PROVIDED MATERIAL »
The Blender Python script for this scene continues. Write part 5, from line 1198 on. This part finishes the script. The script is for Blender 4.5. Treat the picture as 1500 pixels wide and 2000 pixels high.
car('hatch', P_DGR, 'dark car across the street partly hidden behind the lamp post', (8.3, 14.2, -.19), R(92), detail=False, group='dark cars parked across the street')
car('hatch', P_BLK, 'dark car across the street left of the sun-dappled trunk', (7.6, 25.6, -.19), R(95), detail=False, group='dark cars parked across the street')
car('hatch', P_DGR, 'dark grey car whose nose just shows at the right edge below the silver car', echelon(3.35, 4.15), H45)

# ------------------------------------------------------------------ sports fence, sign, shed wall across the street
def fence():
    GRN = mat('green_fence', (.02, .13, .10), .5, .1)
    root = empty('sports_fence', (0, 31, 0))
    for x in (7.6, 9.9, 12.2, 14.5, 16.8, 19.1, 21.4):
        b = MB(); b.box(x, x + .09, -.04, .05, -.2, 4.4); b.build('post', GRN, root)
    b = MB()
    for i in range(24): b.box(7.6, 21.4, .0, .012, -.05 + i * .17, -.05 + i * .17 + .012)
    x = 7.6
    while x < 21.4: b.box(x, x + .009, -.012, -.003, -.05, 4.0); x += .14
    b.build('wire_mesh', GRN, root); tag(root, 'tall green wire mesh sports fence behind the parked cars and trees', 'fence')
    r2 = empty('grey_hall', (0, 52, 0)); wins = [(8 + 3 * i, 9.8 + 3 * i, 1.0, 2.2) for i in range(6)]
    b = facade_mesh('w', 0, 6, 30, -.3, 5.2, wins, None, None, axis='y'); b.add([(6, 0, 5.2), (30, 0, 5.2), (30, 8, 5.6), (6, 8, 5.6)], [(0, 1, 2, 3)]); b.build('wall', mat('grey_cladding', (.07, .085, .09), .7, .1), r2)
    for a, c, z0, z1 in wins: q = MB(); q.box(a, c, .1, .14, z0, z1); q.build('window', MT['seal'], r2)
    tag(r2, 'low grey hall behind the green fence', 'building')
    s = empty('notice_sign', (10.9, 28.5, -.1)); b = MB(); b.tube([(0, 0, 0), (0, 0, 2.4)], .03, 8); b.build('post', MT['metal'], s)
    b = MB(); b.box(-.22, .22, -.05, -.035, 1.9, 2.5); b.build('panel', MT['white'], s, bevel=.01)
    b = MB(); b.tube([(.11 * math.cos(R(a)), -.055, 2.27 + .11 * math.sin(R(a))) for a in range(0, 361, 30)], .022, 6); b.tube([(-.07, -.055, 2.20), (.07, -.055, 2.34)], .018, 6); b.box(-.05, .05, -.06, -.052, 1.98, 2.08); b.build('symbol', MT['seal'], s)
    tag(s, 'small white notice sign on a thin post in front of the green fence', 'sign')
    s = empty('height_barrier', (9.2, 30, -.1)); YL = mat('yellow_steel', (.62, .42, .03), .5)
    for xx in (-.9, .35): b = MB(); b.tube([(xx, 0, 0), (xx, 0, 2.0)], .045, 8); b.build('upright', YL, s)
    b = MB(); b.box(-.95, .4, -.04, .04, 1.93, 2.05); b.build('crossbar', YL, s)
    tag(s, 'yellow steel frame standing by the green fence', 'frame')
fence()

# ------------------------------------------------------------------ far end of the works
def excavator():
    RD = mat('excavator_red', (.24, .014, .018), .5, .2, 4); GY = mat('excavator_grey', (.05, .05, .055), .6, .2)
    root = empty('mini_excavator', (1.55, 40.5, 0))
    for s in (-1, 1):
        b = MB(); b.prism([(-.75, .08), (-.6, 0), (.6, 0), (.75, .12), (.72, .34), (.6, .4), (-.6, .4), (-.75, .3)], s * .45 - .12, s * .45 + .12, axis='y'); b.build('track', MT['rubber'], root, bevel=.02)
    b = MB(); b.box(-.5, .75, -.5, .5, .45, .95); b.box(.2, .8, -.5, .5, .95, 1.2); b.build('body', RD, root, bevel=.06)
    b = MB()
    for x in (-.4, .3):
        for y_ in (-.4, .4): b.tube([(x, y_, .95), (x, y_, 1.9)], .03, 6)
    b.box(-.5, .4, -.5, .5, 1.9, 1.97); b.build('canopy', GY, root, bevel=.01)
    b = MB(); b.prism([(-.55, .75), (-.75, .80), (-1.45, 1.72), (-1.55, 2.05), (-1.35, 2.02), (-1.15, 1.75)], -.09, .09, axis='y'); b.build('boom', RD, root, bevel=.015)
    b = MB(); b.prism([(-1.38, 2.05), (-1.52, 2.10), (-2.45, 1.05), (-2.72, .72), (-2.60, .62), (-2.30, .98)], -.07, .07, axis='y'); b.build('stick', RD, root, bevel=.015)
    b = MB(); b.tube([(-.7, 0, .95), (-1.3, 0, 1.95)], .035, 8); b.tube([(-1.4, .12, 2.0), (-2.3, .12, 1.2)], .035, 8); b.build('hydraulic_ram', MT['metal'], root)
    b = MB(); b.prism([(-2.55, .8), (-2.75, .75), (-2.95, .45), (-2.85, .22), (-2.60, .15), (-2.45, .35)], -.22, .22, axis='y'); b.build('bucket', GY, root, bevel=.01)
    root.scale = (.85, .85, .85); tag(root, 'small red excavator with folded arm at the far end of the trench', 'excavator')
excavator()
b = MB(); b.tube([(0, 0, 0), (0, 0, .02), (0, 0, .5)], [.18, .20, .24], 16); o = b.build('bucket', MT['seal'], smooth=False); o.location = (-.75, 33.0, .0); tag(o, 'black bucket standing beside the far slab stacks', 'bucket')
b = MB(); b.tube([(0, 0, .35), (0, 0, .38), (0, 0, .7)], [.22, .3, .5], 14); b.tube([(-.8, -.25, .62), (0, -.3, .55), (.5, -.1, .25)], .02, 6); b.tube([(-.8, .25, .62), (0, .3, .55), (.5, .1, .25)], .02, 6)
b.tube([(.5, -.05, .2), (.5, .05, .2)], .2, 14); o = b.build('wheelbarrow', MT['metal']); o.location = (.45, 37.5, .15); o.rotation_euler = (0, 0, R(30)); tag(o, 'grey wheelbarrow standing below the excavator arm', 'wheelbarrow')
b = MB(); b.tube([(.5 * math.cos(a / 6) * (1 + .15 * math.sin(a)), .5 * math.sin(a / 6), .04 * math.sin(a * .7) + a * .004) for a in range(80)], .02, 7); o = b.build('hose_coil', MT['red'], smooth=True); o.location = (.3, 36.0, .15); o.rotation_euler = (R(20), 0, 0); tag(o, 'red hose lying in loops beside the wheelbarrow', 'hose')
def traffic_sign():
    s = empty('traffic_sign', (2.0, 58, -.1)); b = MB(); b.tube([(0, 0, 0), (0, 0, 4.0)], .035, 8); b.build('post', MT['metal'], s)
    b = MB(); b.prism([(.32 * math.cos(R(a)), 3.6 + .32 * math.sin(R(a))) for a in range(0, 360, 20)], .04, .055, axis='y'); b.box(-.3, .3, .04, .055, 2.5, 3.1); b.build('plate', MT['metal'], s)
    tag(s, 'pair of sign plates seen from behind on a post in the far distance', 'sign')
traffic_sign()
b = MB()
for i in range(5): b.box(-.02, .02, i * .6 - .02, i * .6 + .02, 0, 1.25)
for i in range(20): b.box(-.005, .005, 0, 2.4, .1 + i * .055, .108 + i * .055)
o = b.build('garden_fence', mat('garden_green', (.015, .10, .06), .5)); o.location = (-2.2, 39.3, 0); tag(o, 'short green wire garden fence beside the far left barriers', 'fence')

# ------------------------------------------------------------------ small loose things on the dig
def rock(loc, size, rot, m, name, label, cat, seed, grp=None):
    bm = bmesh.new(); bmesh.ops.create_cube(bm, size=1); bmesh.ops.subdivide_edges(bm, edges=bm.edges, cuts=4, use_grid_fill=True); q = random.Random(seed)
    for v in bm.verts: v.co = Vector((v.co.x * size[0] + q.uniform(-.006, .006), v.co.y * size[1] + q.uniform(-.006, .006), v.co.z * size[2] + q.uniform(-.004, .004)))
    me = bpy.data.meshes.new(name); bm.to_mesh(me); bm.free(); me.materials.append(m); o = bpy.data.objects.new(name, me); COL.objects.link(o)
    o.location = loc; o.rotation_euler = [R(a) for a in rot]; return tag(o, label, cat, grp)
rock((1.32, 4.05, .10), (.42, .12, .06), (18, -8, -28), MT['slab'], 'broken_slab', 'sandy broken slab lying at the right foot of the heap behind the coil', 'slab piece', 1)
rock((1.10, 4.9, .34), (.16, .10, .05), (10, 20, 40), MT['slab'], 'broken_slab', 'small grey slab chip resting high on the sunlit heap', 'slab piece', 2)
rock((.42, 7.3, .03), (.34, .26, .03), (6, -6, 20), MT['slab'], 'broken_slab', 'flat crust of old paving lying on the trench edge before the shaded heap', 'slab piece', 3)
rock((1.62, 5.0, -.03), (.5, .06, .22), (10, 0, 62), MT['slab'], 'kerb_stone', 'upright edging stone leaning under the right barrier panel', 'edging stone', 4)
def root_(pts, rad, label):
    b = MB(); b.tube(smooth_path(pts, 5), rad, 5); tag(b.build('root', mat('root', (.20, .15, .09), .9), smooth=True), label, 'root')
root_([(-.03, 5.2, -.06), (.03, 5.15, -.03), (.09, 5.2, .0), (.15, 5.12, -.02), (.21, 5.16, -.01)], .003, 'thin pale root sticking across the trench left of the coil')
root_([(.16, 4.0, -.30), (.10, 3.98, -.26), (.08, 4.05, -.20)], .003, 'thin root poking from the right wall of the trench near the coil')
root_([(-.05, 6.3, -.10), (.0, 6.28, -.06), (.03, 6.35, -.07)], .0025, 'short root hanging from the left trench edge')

DIRECTION »
Return the lines above precisely as they appear, beginning at the first line and ending at the line with "car('hatch', P_DGR, 'dark grey", and nothing after it.

RESULT FOR THIS EXERCISE »
The Blender Python script for this scene continues. Write part 5, from line 1198 on. This part finishes the script. The script is for Blender 4.5. Treat the picture as 1500 pixels wide and 2000 pixels high.
car('hatch', P_DGR, 'dark car across the street partly hidden behind the lamp post', (8.3, 14.2, -.19), R(92), detail=False, group='dark cars parked across the street')
car('hatch', P_BLK, 'dark car across the street left of the sun-dappled trunk', (7.6, 25.6, -.19), R(95), detail=False, group='dark cars parked across the street')
car('hatch', P_DGR, 'dark grey car whose nose just shows at the right edge below the silver car', echelon(3.35, 4.15), H45)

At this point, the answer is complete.